Fourth album Nothing offers all you've come to expect from the quartet — a nonstop flurry of down-tuned guitars coming down in staccato waves in complex patterns, drums that play perfectly off the intricate arrangement of the riffs, and uniformly barked vocals. This time out, the band reduce their once-breakneck pace to something that's more pedestrian in tempo but no less tricky, and have integrated eight-string guitars into their repertoire in order to deepen their bottom-scraping tones. Short of that, everything remains intact from previous albums, and no radical new elements have been introduced, probably to the relief of fans who expected a more commercial sound this time around due to their increased popularity.

Guitarists Fredrik Thordendal and Mårten Hagström often dip down below nu-metal tuning as a result of their new weapons of choice, but the result is about as far removed musically and lyrically from KORN and Kompany as you can get. Vocalist Jens Kidman can grow a bit tiresome as singers go, as his full range seems to consist of shouting abrasively, shouting abrasively at a slightly higher pitch…and that's about it. Only on "Spasm" does he attempt a "technospeak" sort of delivery and it works well, bringing VOIVOD frontman Snake to mind. It would be hard to imagine anything different next to their music, but it also makes it harder to differentiate one song from another. Add to that a near-total lack of any kind of focused repetition or anything resembling a chorus, and as a result it's easy to get through the entire record a few times without clearly being able to recall a single memorable highlight. It doesn't make them less enjoyable — just a little maddening.

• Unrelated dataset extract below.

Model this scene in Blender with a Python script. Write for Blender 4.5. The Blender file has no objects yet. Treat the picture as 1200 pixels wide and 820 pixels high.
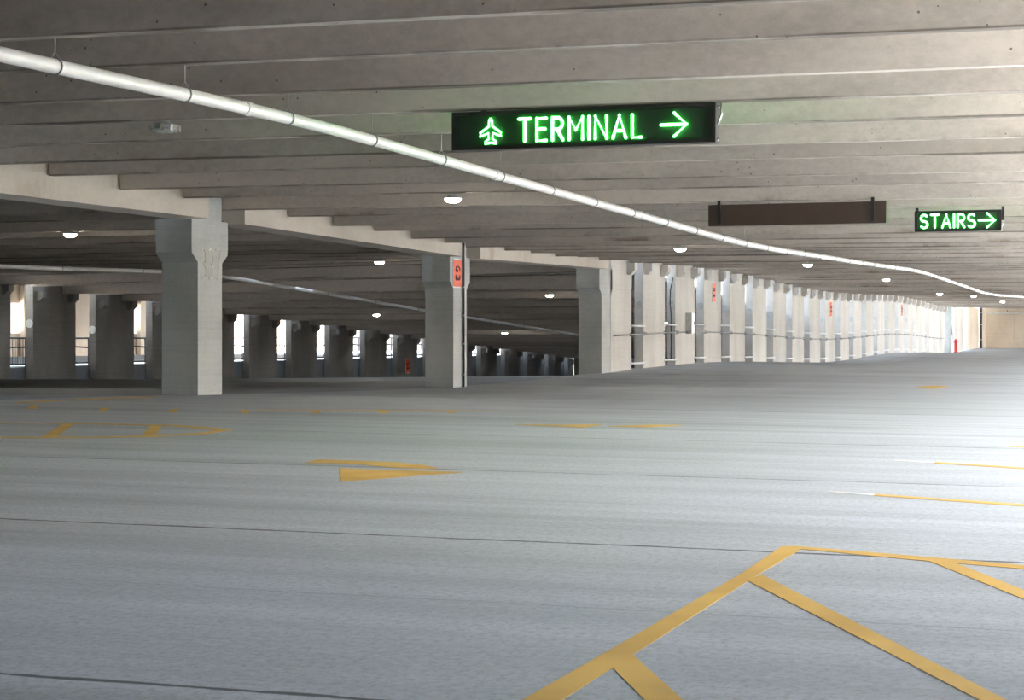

Fortunately, MESHUGGAH don't give a damn what I think, nor you, and therefore it's almost impossible to try and put a number rating on bands like this, subjective a listening experience as they are. It's not a record I would reach for often, even though I find them ten times better than a band like MANOWAR. Objectively, they're tight as hell, toying with the boundaries of what makes commercial music work (although perhaps not experimenting as much as they could),and sound like nobody out there. From that perspective, they're the kings. On the other hand, a lot of people want heavy music in pop song structures – something close to Verse, Pre-Chorus, Verse, Pre-Chorus, Chorus, Verse, Chorus, Chorus — as even extremist faves like SLAYER, MORBID ANGEL and SUFFOCATION did it that way. You won't find any of that here, and so people who like non-linear music or their previous albums should add a couple points to the rating above. Those who want songs and not just parts, subtract three.